**EXERCISE INSTRUCTIONS:** Filter the listing below, copying every line in which the word "scene" appears.

**SUPPLIED MATERIAL:**

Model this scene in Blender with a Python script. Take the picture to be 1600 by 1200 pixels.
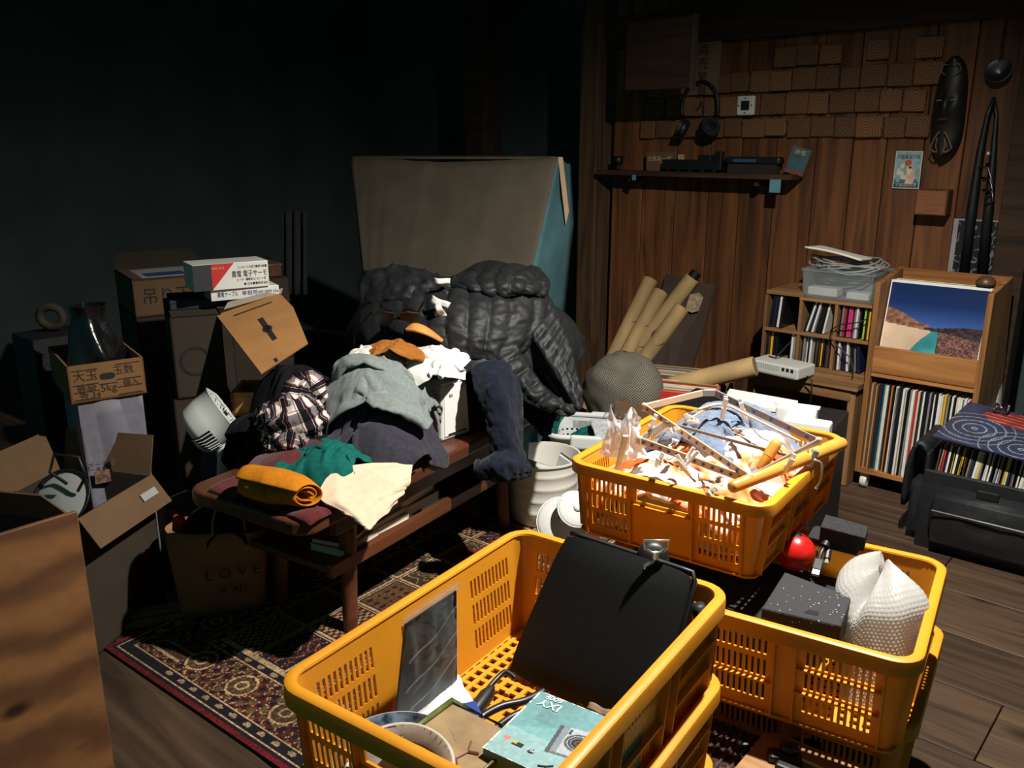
import bpy, bmesh, math, random
import numpy as np
from mathutils import Matrix, Vector, Euler
random.seed(7)
rng = np.random.default_rng(11)
SC = bpy.context.scene
COL = SC.collection
for o in list(bpy.data.objects):
    bpy.data.objects.remove(o)

# ------------------------------------------------------------------ camera
FPX, HZ, VX, CAMZ = 1350.0, 222.0, -800.0, 1.2       # focal length in px of a 1600x1200 frame, horizon row, wall vanishing point
PITCH = math.atan((600 - HZ) / FPX)
_h = math.hypot(FPX, 600 - HZ); _n = math.hypot(_h, VX - 800)
HF = np.array([-_h / _n, -(VX - 800) / _n, 0.0]); HR = np.array([HF[1], -HF[0], 0.0])
FW = HF * math.cos(PITCH) - np.array([0, 0, math.sin(PITCH)])
UP = HF * math.sin(PITCH) + np.array([0, 0, math.cos(PITCH)])
CP = np.array([0, 0, CAMZ])
cd = bpy.data.cameras.new('camera'); cam = bpy.data.objects.new('camera', cd); COL.objects.link(cam)
cd.sensor_width = 36; cd.lens = FPX / 1600 * 36; cd.clip_start = 0.02; cd.clip_end = 60
R3 = Matrix((tuple(HR), tuple(UP), tuple(-FW))).transposed()
cam.matrix_world = Matrix.Translation(CP) @ R3.to_4x4()
SC.camera = cam

# ------------------------------------------------------------------ light
SC.view_settings.view_transform = 'Standard'; SC.view_settings.look = 'None'
SC.view_settings.gamma = 1.0; SC.view_settings.use_curve_mapping = False
SC.view_settings.exposure = 0.0
w = bpy.data.worlds.new('world'); SC.world = w; w.use_nodes = True
w.node_tree.nodes['Background'].inputs[0].default_value = (0.10, 0.62, 0.60, 1)
w.node_tree.nodes['Background'].inputs[1].default_value = 0.12
LAMP_AT = Vector((-0.45, 1.50, 2.0)); LAMP_TO = Vector((-0.84, 1.60, 0.45))
ld = bpy.data.lights.new('work_lamp_light', 'SPOT'); ld.energy = 300; ld.color = (1.0, 0.95, 0.86)
ld.spot_size = math.radians(148); ld.spot_blend = 1.0; ld.shadow_soft_size = 0.022
lo = bpy.data.objects.new('work_lamp_light', ld); COL.objects.link(lo); lo.location = LAMP_AT
lo.rotation_euler = (LAMP_TO - LAMP_AT).to_track_quat('-Z', 'Y').to_euler()

# ------------------------------------------------------------------ projection helpers: where a sight line meets a real plane
def ray(x, y): return FW * FPX + HR * (x - 800) + UP * (600 - y)
def G(x, y, z=0.0):                       # on the level z
    d = ray(x, y); return CP + d * ((z - CAMZ) / d[2])
def Wl(x, y, off=0.0):                    # on the back wall, off metres proud of it
    d = ray(x, y); return CP + d * ((YW - off) / d[1])
def P(x, y, D):                           # at depth D
    return CP + ray(x, y) * (D / FPX)
YW = 3.4
V3 = lambda *a: np.array(a, float)

# ------------------------------------------------------------------ materials
MATS = {}
def lin(c):
    r = []
    for v in c[:3]:
        v /= 255.0
        r.append(v / 12.92 if v <= 0.04045 else ((v + 0.055) / 1.055) ** 2.4)
    return (r[0], r[1], r[2], 1.0)
def _nt(name):
    m = bpy.data.materials.new(name); m.use_nodes = True
    nt = m.node_tree; b = nt.nodes['Principled BSDF']
    return m, nt, b
def mat(name, col, rough=0.6, var=0.12, scale=14.0, bump=0.0, bscale=120.0, metal=0.0, spec=0.5, stretch=(1, 1, 1), sheen=0.0, trans=0.0, alpha=1.0, coat=0.0, mix2=None):
    if name in MATS: return MATS[name]
    m, nt, b = _nt(name); N = nt.nodes; L = nt.links
    c = lin(col)
    tc = N.new('ShaderNodeTexCoord'); mp = N.new('ShaderNodeMapping'); mp.inputs['Scale'].default_value = stretch
    L.new(tc.outputs['Object'], mp.inputs['Vector'])
    nz = N.new('ShaderNodeTexNoise'); nz.inputs['Scale'].default_value = scale; nz.inputs['Detail'].default_value = 5
    L.new(mp.outputs[0], nz.inputs['Vector'])
    rp = N.new('ShaderNodeValToRGB')
    k0, k1 = 1 - var, 1 + var
    c2 = lin(mix2) if mix2 else tuple(min(1, v * k1) for v in c[:3]) + (1,)
    rp.color_ramp.elements[0].color = tuple(v * k0 for v in c[:3]) + (1,); rp.color_ramp.elements[0].position = 0.32
    rp.color_ramp.elements[1].color = c2; rp.color_ramp.elements[1].position = 0.68
    L.new(nz.outputs['Fac'], rp.inputs[0]); L.new(rp.outputs[0], b.inputs['Base Color'])
    b.inputs['Roughness'].default_value = rough; b.inputs['Metallic'].default_value = metal
    b.inputs['Specular IOR Level'].default_value = spec
    b.inputs['Sheen Weight'].default_value = sheen; b.inputs['Transmission Weight'].default_value = trans
    b.inputs['Alpha'].default_value = alpha; b.inputs['Coat Weight'].default_value = coat
    if bump:
        n2 = N.new('ShaderNodeTexNoise'); n2.inputs['Scale'].default_value = bscale; n2.inputs['Detail'].default_value = 3
        L.new(mp.outputs[0], n2.inputs['Vector'])
        bp = N.new('ShaderNodeBump'); bp.inputs['Strength'].default_value = bump; bp.inputs['Distance'].default_value = 0.004
        L.new(n2.outputs['Fac'], bp.inputs['Height']); L.new(bp.outputs[0], b.inputs['Normal'])
    MATS[name] = m; return m
def wood(name, dark, light, axis='z', scale=3.0, rough=0.6, knots=True, bump=0.15, gloss=0.3):
    if name in MATS: return MATS[name]
    m, nt, b = _nt(name); N = nt.nodes; L = nt.links
    tc = N.new('ShaderNodeTexCoord'); mp = N.new('ShaderNodeMapping')
    s = {'x': (0.6, 9, 9), 'y': (9, 0.6, 9), 'z': (9, 9, 0.6)}[axis]
    mp.inputs['Scale'].default_value = s
    oi = N.new('ShaderNodeObjectInfo'); ad = N.new('ShaderNodeVectorMath'); ad.operation = 'ADD'
    mu = N.new('ShaderNodeMath'); mu.operation = 'MULTIPLY'; mu.inputs[1].default_value = 37.0
    L.new(oi.outputs['Random'], mu.inputs[0]); L.new(tc.outputs['Object'], ad.inputs[0]); L.new(mu.outputs[0], ad.inputs[1])
    L.new(ad.outputs[0], mp.inputs['Vector'])
    nz = N.new('ShaderNodeTexNoise'); nz.inputs['Scale'].default_value = scale; nz.inputs['Detail'].default_value = 7; nz.inputs['Distortion'].default_value = 1.2
    L.new(mp.outputs[0], nz.inputs['Vector'])
    rp = N.new('ShaderNodeValToRGB'); rp.color_ramp.elements[0].color = lin(dark); rp.color_ramp.elements[0].position = 0.3
    rp.color_ramp.elements[1].color = lin(light); rp.color_ramp.elements[1].position = 0.72
    L.new(nz.outputs['Fac'], rp.inputs[0])
    out = rp.outputs[0]
    if knots:
        mp2 = N.new('ShaderNodeMapping'); mp2.inputs['Scale'].default_value = {'x': (0.55, 1, 1), 'y': (1, 0.55, 1), 'z': (1, 1, 0.55)}[axis]
        L.new(ad.outputs[0], mp2.inputs['Vector'])
        vo = N.new('ShaderNodeTexVoronoi'); vo.inputs['Scale'].default_value = 5.5; vo.inputs['Randomness'].default_value = 1
        L.new(mp2.outputs[0], vo.inputs['Vector'])
        r2 = N.new('ShaderNodeValToRGB'); r2.color_ramp.elements[0].position = 0.05; r2.color_ramp.elements[0].color = (0.12, 0.1, 0.09, 1)
        r2.color_ramp.elements[1].position = 0.17; r2.color_ramp.elements[1].color = (1, 1, 1, 1)
        L.new(vo.outputs['Distance'], r2.inputs[0])
        mx = N.new('ShaderNodeMix'); mx.data_type = 'RGBA'; mx.blend_type = 'MULTIPLY'; mx.inputs['Factor'].default_value = 0.85
        L.new(out, mx.inputs['A']); L.new(r2.outputs[0], mx.inputs['B']); out = mx.outputs['Result']
    hsv = N.new('ShaderNodeHueSaturation'); mr = N.new('ShaderNodeMapRange'); mr.inputs[3].default_value = 0.75; mr.inputs[4].default_value = 1.25
    L.new(oi.outputs['Random'], mr.inputs[0]); L.new(mr.outputs[0], hsv.inputs['Value']); L.new(out, hsv.inputs['Color'])
    L.new(hsv.outputs[0], b.inputs['Base Color'])
    b.inputs['Roughness'].default_value = rough; b.inputs['Specular IOR Level'].default_value = gloss
    bp = N.new('ShaderNodeBump'); bp.inputs['Strength'].default_value = bump; bp.inputs['Distance'].default_value = 0.003
    L.new(nz.outputs['Fac'], bp.inputs['Height']); L.new(bp.outputs[0], b.inputs['Normal'])
    MATS[name] = m; return m
def attr_mat(name, rough=0.6, spec=0.4, bump=0.0, grain=0.15):
    if name in MATS: return MATS[name]
    m, nt, b = _nt(name); N = nt.nodes; L = nt.links
    at = N.new('ShaderNodeAttribute'); at.attribute_name = 'Col'
    nz = N.new('ShaderNodeTexNoise'); nz.inputs['Scale'].default_value = 260; nz.inputs['Detail'].default_value = 2
    tc = N.new('ShaderNodeTexCoord'); L.new(tc.outputs['Object'], nz.inputs['Vector'])
    mr = N.new('ShaderNodeMapRange'); mr.inputs[3].default_value = 1 - grain; mr.inputs[4].default_value = 1 + grain
    L.new(nz.outputs['Fac'], mr.inputs[0])
    hs = N.new('ShaderNodeHueSaturation'); L.new(mr.outputs[0], hs.inputs['Value']); L.new(at.outputs['Color'], hs.inputs['Color'])
    L.new(hs.outputs[0], b.inputs['Base Color']); b.inputs['Roughness'].default_value = rough; b.inputs['Specular IOR Level'].default_value = spec
    if bump:
        bp = N.new('ShaderNodeBump'); bp.inputs['Strength'].default_value = bump; bp.inputs['Distance'].default_value = 0.004
        L.new(nz.outputs['Fac'], bp.inputs['Height']); L.new(bp.outputs[0], b.inputs['Normal'])
    MATS[name] = m; return m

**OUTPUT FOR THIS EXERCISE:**
Model this scene in Blender with a Python script. Take the picture to be 1600 by 1200 pixels.
SC = bpy.context.scene